On defense, the Raptors held the Lakers to 34.4 percent shooting (and 23.1 percent from three). Woof. And while we must mention the team was without young star-in-the-making D’Angelo Russell and the swag master himself Nick Young, it was clear LA was outclassed. The only area in which the Lakers did manage to have a strong showing was on the glass. LA managed 19 offensive rebounds, including six that fell into Tarik Black’s hands, much to the chagrin of Casey. We could presumably point to the sluggish play from Jonas Valanciunas (six points and seven rebounds) — who Casey insists is fine — or shrug our shoulders at Lucas Nogueira’s lack of strength. But when a team is shooting as well as the Raptors are right now it maybe doesn’t matter. (I’m sure we’ll all monitor this situation closely though.)

I’d be remiss to not give special mention to Bebe here, by the way. He had another of his 100 percent games, going 5-for-5 from the field, and chipping in two blocks (on the same possession!). Casey gave him credit for being part of that second unit in the second quarter who broke the game open. The other young Raptor who had a big contribution was none other than everyone’s favourite: Norman Powell.

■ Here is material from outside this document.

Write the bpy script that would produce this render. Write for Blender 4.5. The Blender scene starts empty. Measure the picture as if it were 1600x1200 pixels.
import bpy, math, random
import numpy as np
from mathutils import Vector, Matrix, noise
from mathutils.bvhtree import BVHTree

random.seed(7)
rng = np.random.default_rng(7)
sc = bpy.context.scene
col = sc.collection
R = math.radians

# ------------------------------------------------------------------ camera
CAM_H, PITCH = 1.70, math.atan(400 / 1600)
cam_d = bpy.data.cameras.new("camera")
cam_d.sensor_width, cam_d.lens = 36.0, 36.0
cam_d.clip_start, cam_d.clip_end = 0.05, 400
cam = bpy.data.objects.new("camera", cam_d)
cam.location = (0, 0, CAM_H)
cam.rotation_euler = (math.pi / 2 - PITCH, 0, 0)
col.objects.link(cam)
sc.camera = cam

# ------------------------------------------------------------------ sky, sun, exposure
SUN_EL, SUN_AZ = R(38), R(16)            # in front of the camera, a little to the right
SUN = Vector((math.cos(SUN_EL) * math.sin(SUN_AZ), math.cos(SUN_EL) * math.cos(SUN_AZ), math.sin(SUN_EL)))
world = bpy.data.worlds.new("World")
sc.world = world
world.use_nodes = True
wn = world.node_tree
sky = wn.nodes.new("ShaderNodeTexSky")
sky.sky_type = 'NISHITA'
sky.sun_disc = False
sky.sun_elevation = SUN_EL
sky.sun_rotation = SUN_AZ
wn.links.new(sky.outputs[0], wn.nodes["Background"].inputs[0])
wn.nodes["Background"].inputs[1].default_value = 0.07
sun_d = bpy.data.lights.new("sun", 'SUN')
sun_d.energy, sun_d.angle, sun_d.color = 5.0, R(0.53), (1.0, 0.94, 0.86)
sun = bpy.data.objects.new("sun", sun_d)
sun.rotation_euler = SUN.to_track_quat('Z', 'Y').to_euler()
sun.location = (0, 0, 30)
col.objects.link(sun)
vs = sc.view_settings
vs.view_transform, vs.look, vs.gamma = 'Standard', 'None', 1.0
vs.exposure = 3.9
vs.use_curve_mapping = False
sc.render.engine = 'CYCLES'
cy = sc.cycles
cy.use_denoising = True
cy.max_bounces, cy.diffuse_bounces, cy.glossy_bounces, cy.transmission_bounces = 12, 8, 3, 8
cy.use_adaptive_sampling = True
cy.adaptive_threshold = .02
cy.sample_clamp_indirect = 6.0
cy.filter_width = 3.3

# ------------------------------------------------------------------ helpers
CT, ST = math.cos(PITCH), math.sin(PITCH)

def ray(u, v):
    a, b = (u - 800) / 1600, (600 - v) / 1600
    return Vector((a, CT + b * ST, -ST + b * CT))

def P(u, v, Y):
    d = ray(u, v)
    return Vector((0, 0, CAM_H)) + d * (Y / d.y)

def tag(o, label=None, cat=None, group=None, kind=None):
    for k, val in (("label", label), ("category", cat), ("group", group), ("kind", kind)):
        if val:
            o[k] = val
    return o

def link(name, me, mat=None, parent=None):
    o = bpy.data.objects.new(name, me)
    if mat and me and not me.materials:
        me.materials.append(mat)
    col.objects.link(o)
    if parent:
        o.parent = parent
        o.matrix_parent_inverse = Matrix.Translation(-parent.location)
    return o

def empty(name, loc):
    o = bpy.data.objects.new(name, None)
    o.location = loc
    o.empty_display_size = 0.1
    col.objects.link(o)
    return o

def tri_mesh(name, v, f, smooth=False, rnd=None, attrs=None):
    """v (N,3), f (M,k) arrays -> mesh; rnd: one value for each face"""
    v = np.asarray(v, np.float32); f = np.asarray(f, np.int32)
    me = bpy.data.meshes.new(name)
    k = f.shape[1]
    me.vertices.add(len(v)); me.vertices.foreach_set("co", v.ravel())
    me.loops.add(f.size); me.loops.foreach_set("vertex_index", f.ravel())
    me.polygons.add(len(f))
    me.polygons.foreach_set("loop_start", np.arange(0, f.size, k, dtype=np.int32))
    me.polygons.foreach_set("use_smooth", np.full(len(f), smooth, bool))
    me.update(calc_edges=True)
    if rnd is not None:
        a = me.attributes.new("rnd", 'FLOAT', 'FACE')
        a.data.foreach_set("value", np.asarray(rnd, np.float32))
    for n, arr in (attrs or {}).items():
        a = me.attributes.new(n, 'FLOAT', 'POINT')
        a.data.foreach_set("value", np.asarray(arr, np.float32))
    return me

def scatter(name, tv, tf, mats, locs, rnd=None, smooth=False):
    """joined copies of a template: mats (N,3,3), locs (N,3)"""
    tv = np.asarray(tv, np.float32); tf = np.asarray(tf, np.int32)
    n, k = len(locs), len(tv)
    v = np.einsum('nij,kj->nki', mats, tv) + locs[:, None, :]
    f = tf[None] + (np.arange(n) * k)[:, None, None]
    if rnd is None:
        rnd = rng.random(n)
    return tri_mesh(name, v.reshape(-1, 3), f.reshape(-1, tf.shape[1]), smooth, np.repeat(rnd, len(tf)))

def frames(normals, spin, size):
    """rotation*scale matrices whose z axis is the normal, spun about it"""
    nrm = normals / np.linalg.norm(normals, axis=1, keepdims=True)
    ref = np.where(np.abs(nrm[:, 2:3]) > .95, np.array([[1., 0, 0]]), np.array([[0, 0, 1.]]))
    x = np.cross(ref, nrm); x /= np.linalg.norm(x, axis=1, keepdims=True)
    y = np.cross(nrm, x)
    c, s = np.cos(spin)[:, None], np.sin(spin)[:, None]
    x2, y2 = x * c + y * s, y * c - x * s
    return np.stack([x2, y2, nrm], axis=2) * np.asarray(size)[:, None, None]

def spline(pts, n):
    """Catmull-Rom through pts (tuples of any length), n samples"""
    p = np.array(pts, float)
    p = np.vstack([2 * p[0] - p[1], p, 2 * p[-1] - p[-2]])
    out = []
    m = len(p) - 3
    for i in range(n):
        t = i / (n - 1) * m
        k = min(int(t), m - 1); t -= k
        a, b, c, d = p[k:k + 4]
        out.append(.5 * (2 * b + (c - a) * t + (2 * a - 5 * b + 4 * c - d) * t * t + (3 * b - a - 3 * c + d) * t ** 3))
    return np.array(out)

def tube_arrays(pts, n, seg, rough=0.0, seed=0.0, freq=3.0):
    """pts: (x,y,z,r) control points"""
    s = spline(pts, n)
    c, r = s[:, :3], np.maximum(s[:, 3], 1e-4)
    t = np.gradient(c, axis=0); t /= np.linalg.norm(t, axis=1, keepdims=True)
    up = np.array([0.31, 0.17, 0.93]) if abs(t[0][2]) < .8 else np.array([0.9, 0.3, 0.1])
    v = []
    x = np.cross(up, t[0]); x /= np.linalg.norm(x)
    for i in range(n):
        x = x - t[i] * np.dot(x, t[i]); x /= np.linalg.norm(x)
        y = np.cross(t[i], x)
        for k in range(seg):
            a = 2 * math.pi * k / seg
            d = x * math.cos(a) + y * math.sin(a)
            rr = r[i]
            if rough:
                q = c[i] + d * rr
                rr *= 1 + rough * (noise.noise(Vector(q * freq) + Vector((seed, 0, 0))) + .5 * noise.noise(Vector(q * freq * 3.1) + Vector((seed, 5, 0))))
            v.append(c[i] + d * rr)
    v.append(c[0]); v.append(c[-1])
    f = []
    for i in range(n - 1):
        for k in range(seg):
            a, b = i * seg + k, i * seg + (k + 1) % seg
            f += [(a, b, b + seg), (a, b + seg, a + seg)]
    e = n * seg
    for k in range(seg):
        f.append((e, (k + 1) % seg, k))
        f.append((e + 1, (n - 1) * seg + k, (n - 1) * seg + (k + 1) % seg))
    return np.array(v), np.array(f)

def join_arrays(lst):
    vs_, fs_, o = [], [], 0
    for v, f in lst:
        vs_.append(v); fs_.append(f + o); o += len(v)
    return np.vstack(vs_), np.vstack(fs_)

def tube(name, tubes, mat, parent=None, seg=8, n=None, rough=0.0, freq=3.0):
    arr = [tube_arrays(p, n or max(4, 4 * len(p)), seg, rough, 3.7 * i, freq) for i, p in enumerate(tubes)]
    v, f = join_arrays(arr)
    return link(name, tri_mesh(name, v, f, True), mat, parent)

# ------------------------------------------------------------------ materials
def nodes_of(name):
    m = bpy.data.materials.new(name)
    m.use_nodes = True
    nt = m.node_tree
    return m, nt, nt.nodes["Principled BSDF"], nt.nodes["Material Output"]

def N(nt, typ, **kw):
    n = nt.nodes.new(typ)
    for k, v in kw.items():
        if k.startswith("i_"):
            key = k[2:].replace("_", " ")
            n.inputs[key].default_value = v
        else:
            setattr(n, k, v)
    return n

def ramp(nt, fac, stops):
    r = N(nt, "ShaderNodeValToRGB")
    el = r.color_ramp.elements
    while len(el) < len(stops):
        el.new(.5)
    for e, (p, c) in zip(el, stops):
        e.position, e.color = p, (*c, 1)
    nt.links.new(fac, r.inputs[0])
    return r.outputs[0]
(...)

Owing to the back-to-back, DeMarre Carroll got the night off so it was Powell’s time to shine. In Norm’s 32 minutes, he went 7-of-14 from the floor for 16 points, added seven rebounds, and chipped in two assists. Despite being constantly yo-yoed in and out of the lineup, Powell was, as always, ready. Casey called him a “professional young man,” and Lowry added he “really like[s] Norman Powell.” It is the peak of luxury to have a player of his calibre in the wings to carry the load when needed.

By the fourth, much like the Sixers game on Monday, the game was decided. The Raptors cleared their bench — Jakob Poeltl, Fred VanVleet (who scored his first NBA bucket) and Bruno Caboclo all got a few minutes — and the fans got pizza. The Raptors are winners of five in a row and sit at 13-6. And you know what? I’m not surprised at all.